A 2010 amendment to the Land Law allows the landlord to sell the encumbered land to a new person who steps into the landlord/tenant relationship with the tenant(s), yet the tenant who sells in violation of the law (offering first to the landlord) commits a criminal offence punishable by law. This change (in favour of the landlord) perpetuates the entangled situation of the mailo system, which at times leads to evictions by new landlords.

The big question remains: how can the layers of entanglement be disentangled?  To eradicate the dual and overlapping rights (of landlords and tenants) on the same land, the best two options are, first, mutual agreements to share land such that both landlord and tenant get (exclusive) registered title and, second, grant of leaseholds by landlords to tenants. The law makes provision for government support to acquire registered interest in land through the land fund. The law is to some extent confirming Manji’s argument, since it has not yet delivered on its promise. A lot more needs to be done in order to achieve the promises set out.

The dangers associated with the unintended consequences of going too far back in history outweigh the benefits.

Addressing the issues using the already existing initiatives is advantageous in many ways, and the assumption is that they are a product of consensus. This is more a from–now–onwards approach to the problem, conveniently avoiding peeling the discursive frames rooted in history to establish right and wrong. Remedying historical wrongs can be important, but some scholars (such as Jenna Thompson in Taking responsibility for the past: Reparations and Historical Injustice commenting about the choice between restitution and compensation) have argued that at times the dangers associated with the unintended consequences of going too far back in history outweigh the benefits.

For Uganda, the dual and overlapping rights to mailo land—with landlords holding registered title and tenants claiming occupancy rights—is a product of historical events heralded by the 1900 agreement. This situation perpetuates land conflicts and evictions. To resolve it, it will be necessary to ensure the active involvement/agreement of all those who are affected (landlords and tenants, and other actors). Also needed is government support to ensure that such agreements do not overly burden the weaker party (the tenant with occupancy). This will be facilitated by the gathering of information on the amount of land that is currently under the mailo system, how many landlords and tenants there are, how many are absentee, the location of the land, how much mailo land is without tenants, etc.

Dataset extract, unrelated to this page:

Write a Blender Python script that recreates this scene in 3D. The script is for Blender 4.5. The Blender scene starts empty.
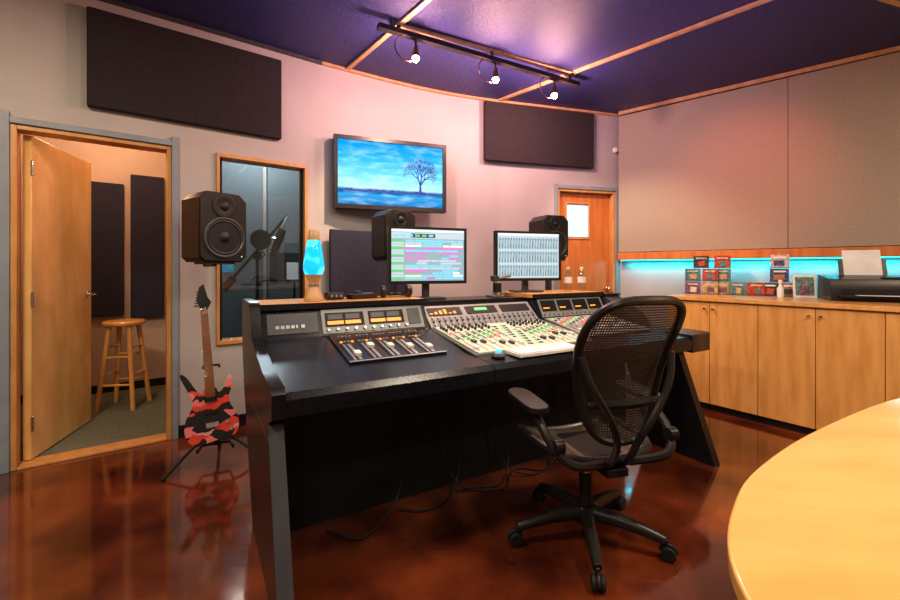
import bpy, bmesh, math, random
from mathutils import Vector, Matrix
random.seed(7)
S = bpy.context.scene
S.view_settings.view_transform = 'Standard'
S.view_settings.exposure = 0.0
try: S.view_settings.look = 'Medium High Contrast'
except Exception: pass
rad = math.radians

# ------------------------------------------------------------------ materials
def mat(name, col, col2=None, rough=.5, metal=0, nscale=6, stretch=(1,1,1), bump=0, bscale=200,
        emis=None, es=0, coat=0, alpha=1, spec=.5, detail=4, lo=.35, hi=.65, rvar=0, trans=0):
    m = bpy.data.materials.new(name); m.use_nodes = True
    nt = m.node_tree; N = nt.nodes; L = nt.links
    b = N['Principled BSDF']
    b.inputs['Base Color'].default_value = (*col, 1)
    b.inputs['Roughness'].default_value = rough
    b.inputs['Metallic'].default_value = metal
    b.inputs['Coat Weight'].default_value = coat
    b.inputs['Coat Roughness'].default_value = .08
    b.inputs['Alpha'].default_value = alpha
    b.inputs['Specular IOR Level'].default_value = spec
    b.inputs['Transmission Weight'].default_value = trans
    if emis:
        b.inputs['Emission Color'].default_value = (*emis, 1)
        b.inputs['Emission Strength'].default_value = es
    tc = N.new('ShaderNodeTexCoord'); mp = N.new('ShaderNodeMapping')
    mp.inputs['Scale'].default_value = stretch
    L.new(tc.outputs['Object'], mp.inputs['Vector'])
    nz = N.new('ShaderNodeTexNoise'); nz.inputs['Scale'].default_value = nscale
    nz.inputs['Detail'].default_value = detail
    L.new(mp.outputs['Vector'], nz.inputs['Vector'])
    if col2 is None: col2 = tuple(c*.85 for c in col)
    cr = N.new('ShaderNodeValToRGB')
    cr.color_ramp.elements[0].position = lo; cr.color_ramp.elements[0].color = (*col2, 1)
    cr.color_ramp.elements[1].position = hi; cr.color_ramp.elements[1].color = (*col, 1)
    L.new(nz.outputs['Fac'], cr.inputs['Fac']); L.new(cr.outputs['Color'], b.inputs['Base Color'])
    if rvar:
        mr = N.new('ShaderNodeMapRange')
        mr.inputs['To Min'].default_value = rough; mr.inputs['To Max'].default_value = rough+rvar
        L.new(nz.outputs['Fac'], mr.inputs['Value']); L.new(mr.outputs['Result'], b.inputs['Roughness'])
    if bump:
        n2 = N.new('ShaderNodeTexNoise'); n2.inputs['Scale'].default_value = bscale
        L.new(tc.outputs['Object'], n2.inputs['Vector'])
        bp = N.new('ShaderNodeBump'); bp.inputs['Strength'].default_value = bump
        bp.inputs['Distance'].default_value = .01
        L.new(n2.outputs['Fac'], bp.inputs['Height']); L.new(bp.outputs['Normal'], b.inputs['Normal'])
    return m

M = {}
M['wall'] = mat('wall_paint', (.47,.445,.435), (.43,.405,.40), rough=.6, nscale=2, bump=.05, bscale=120)
M['wallin'] = mat('booth_paint', (.55,.45,.38), rough=.6, nscale=2)
M['ceil'] = mat('ceiling_fabric', (.045,.050,.19), (.022,.025,.11), rough=.42, nscale=45, bump=.6, bscale=150, detail=8)
M['birch'] = mat('birch_wood', (.78,.44,.15), (.64,.33,.10), rough=.33, nscale=3, stretch=(6,6,.8), coat=.3, detail=6, bump=.02, bscale=60)
M['birchpale'] = mat('pale_birch_door', (.80,.54,.24), (.68,.42,.16), rough=.35, nscale=4, stretch=(2,2,.8), coat=.3, detail=6)
M['birchtop'] = mat('birch_tabletop', (.76,.45,.16), (.68,.38,.125), rough=.26, nscale=3, stretch=(1,3,1), coat=.4, detail=8)
M['trimwood'] = mat('trim_wood', (.58,.38,.21), (.48,.29,.14), rough=.4, nscale=4, stretch=(4,4,1))
M['jambwood'] = mat('jamb_wood', (.62,.34,.13), (.5,.25,.09), rough=.4, nscale=4, stretch=(4,4,1))
M['darkbronze'] = mat('dark_bronze', (.10,.045,.025), rough=.35, metal=.5)
M['orangewood'] = mat('orange_door_wood', (.62,.24,.07), (.5,.17,.045), rough=.35, nscale=3, stretch=(6,6,.7), coat=.3)
M['floor'] = mat('stained_concrete', (.225,.055,.020), (.055,.012,.006), rough=.04, nscale=2.1, coat=.9, detail=12, rvar=.14, lo=.38, hi=.68, bump=.025, bscale=7)
M['carpet'] = mat('carpet', (.19,.2,.16), (.12,.13,.1), rough=.95, nscale=60, bump=.5, bscale=400)
M['acoustic'] = mat('acoustic_foam_fabric', (.045,.036,.040), (.028,.022,.026), rough=.95, nscale=120, bump=.6, bscale=300)
M['acousticblue'] = mat('acoustic_fabric_navy', (.045,.05,.085), (.03,.032,.06), rough=.95, nscale=120, bump=.6, bscale=300)
M['boothwall'] = mat('booth_treated_wall', (.20,.205,.21), (.14,.15,.16), rough=.9, nscale=60, bump=.4, bscale=200)
M['fabric'] = mat('fabric_wall_panel', (.42,.37,.31), (.34,.30,.25), rough=.9, nscale=90, bump=.5, bscale=330)
M['frameblue'] = mat('door_frame_paint', (.27,.32,.38), rough=.45)
M['black'] = mat('black_laminate', (.014,.014,.016), (.009,.009,.011), rough=.3, nscale=40)
M['desk'] = mat('desk_vinyl', (.014,.016,.024), (.009,.010,.016), rough=.27, nscale=30, bump=.03, bscale=300)
M['matte'] = mat('black_matte', (.008,.008,.009), rough=.6)
M['rubber'] = mat('rubber', (.015,.015,.015), rough=.7)
M['plastic'] = mat('black_plastic', (.022,.02,.02), rough=.35)
M['speaker'] = mat('speaker_enclosure', (.022,.017,.017), (.017,.013,.013), rough=.42, nscale=20)
M['cone'] = mat('speaker_cone', (.012,.012,.013), rough=.5)
M['alu'] = mat('aluminium', (.45,.46,.48), (.4,.41,.43), rough=.35, metal=.8, nscale=20)
M['dgrey'] = mat('dark_grey_panel', (.07,.072,.085), rough=.4)
M['grey'] = mat('grey_panel', (.27,.285,.29), (.23,.245,.25), rough=.4)
M['cream'] = mat('control_surface', (.50,.53,.45), (.45,.49,.40), rough=.4, emis=(.5,.65,.4), es=.07)
M['white'] = mat('white_plastic', (.8,.8,.76), rough=.4)
M['chrome'] = mat('chrome', (.75,.75,.75), rough=.15, metal=1)
M['maple'] = mat('maple_neck', (.30,.13,.05), (.2,.08,.03), rough=.4, nscale=5)
def em(name, c, s, base=None): return mat(name, base or tuple(x*.3 for x in c), rough=.4, emis=c, es=s)
M['e_orange'] = em('meter_glow', (1,.28,.04), 1.6)
M['e_green'] = em('green_led', (.2,1,.25), 1.1)
M['e_red'] = em('red_led', (1,.06,.03), 1.6)
M['e_blue'] = em('blue_led', (.05,.35,1), 2)
M['e_teal'] = em('teal_led_strip', (.02,.75,.85), 3)
M['e_lamp'] = em('halogen_bulb', (1,.78,.5), 110)
M['e_panel'] = em('fill_diffuser', (1,.85,.65), 1.5)  # diffuser of the added fill fixtures
M['scr_bg'] = em('screen_background', (.30,.42,.48), .9)
M['scr_dark'] = em('screen_dark', (.05,.08,.11), .8)
M['scr_white'] = em('screen_light', (.8,.88,.9), .9)
M['scr_g'] = em('screen_green', (.15,.6,.2), .9)
M['scr_m'] = em('screen_magenta', (.75,.2,.6), .9)
M['scr_c'] = em('screen_cyan', (.25,.65,.85), .9)
M['scr_y'] = em('screen_yellow', (.85,.75,.45), .9)
M['scr_menu'] = em('screen_menu', (.50,.62,.70), .9)
M['glassw'] = em('glowing_frosted_glass', (.5,.75,1), 1.2)  # door pane emits its own glow, standing in for a lit room behind
M['paper'] = mat('paper', (.85,.85,.85), rough=.7)

def glass():
    m = bpy.data.materials.new('window_glass'); m.use_nodes = True
    N = m.node_tree.nodes; L = m.node_tree.links; N.clear()
    o = N.new('ShaderNodeOutputMaterial'); mx = N.new('ShaderNodeMixShader')
    t = N.new('ShaderNodeBsdfTransparent'); g = N.new('ShaderNodeBsdfGlossy')
    t.inputs['Color'].default_value = (.85,.93,.94,1)
    g.inputs['Roughness'].default_value = .02
    mx.inputs['Fac'].default_value = .12
    L.new(t.outputs[0], mx.inputs[1]); L.new(g.outputs[0], mx.inputs[2]); L.new(mx.outputs[0], o.inputs[0])
    return m
M['glass'] = glass()

def pellicle():
    m = mat('chair_mesh_weave', (.085,.062,.046), rough=.6)
    N = m.node_tree.nodes; L = m.node_tree.links; b = N['Principled BSDF']
    tc = N.new('ShaderNodeTexCoord')
    w = N.new('ShaderNodeTexWave'); w.wave_type='BANDS'; w.bands_direction='Z'; w.inputs['Scale'].default_value = 30
    w2 = N.new('ShaderNodeTexWave'); w2.wave_type='BANDS'; w2.bands_direction='X'; w2.inputs['Scale'].default_value = 30
    L.new(tc.outputs['Object'], w.inputs['Vector']); L.new(tc.outputs['Object'], w2.inputs['Vector'])
    mx = N.new('ShaderNodeMath'); mx.operation='MAXIMUM'
    L.new(w.outputs['Fac'], mx.inputs[0]); L.new(w2.outputs['Fac'], mx.inputs[1])
    mr = N.new('ShaderNodeMapRange'); mr.inputs['From Min'].default_value=.4; mr.inputs['From Max'].default_value=.65
    mr.inputs['To Min'].default_value=.4
    L.new(mx.outputs[0], mr.inputs['Value']); L.new(mr.outputs[0], b.inputs['Alpha'])
    return m
M['mesh'] = pellicle()

def camo():
    m = mat('guitar_swirl_paint', (1,1,1), rough=.15, coat=.8)
    N = m.node_tree.nodes; L = m.node_tree.links; b = N['Principled BSDF']
    tc = N.new('ShaderNodeTexCoord'); mp = N.new('ShaderNodeMapping'); mp.inputs['Scale'].default_value=(9,2,22)
    mp.inputs['Rotation'].default_value=(0,rad(22),0)
    v = N.new('ShaderNodeTexVoronoi'); v.inputs['Scale'].default_value=1.15
    nz = N.new('ShaderNodeTexNoise'); nz.inputs['Scale'].default_value=12
    ad = N.new('ShaderNodeVectorMath'); ad.operation='ADD'
    sc = N.new('ShaderNodeVectorMath'); sc.operation='SCALE'; sc.inputs['Scale'].default_value=.09
    L.new(tc.outputs['Object'], nz.inputs['Vector']); L.new(nz.outputs['Color'], sc.inputs[0])
    L.new(tc.outputs['Object'], ad.inputs[0]); L.new(sc.outputs[0], ad.inputs[1])
    L.new(ad.outputs[0], mp.inputs['Vector']); L.new(mp.outputs[0], v.inputs['Vector'])
    sp = N.new('ShaderNodeSeparateColor'); L.new(v.outputs['Color'], sp.inputs[0])
    cr = N.new('ShaderNodeValToRGB'); cr.color_ramp.interpolation='CONSTANT'
    e = cr.color_ramp.elements
    cols = [(0,(.008,.008,.01)),(.30,(.88,.08,.04)),(.50,(.92,.26,.26)),(.66,(.0,.36,.38)),(.76,(.008,.008,.01)),(.90,(.9,.45,.42))]
    e[0].position=0; e[0].color=(*cols[0][1],1); e[1].position=cols[1][0]; e[1].color=(*cols[1][1],1)
    for p,c in cols[2:]:
        x=e.new(p); x.color=(*c,1)
    L.new(sp.outputs[0], cr.inputs[0]); L.new(cr.outputs[0], b.inputs['Base Color'])
    return m
M['camo'] = camo()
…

This will fill the information gap and facilitate the reform process. Reform processes should provide a platform to discuss the problematic land issues in the whole country beyond the central region, by all citizens beyond the Kabakaship and the presidency.

In the meantime, rampant evictions are an indicator of the law’s and the system’s failure to address the sticky issues regarding mailo land. Yet land remains an arena for the entrenchment of class differentiation, portrayal of power and fear of the pro-commercialisation reforms that may lead to loss of land. The fact that mailo land is entangled has not stopped the rich and investors from evicting the poor. The entangled nature of the tenure is a “mess” that is exploited by the evicting class with impunity. Disentangling the tenure through provision of clear interests/proprietary rights (leases or mailo titles) could equip the disenfranchised tenants with the tools to assert their rights. If not, the metaphorical scene described here will remain the hallmark of land relations in Uganda.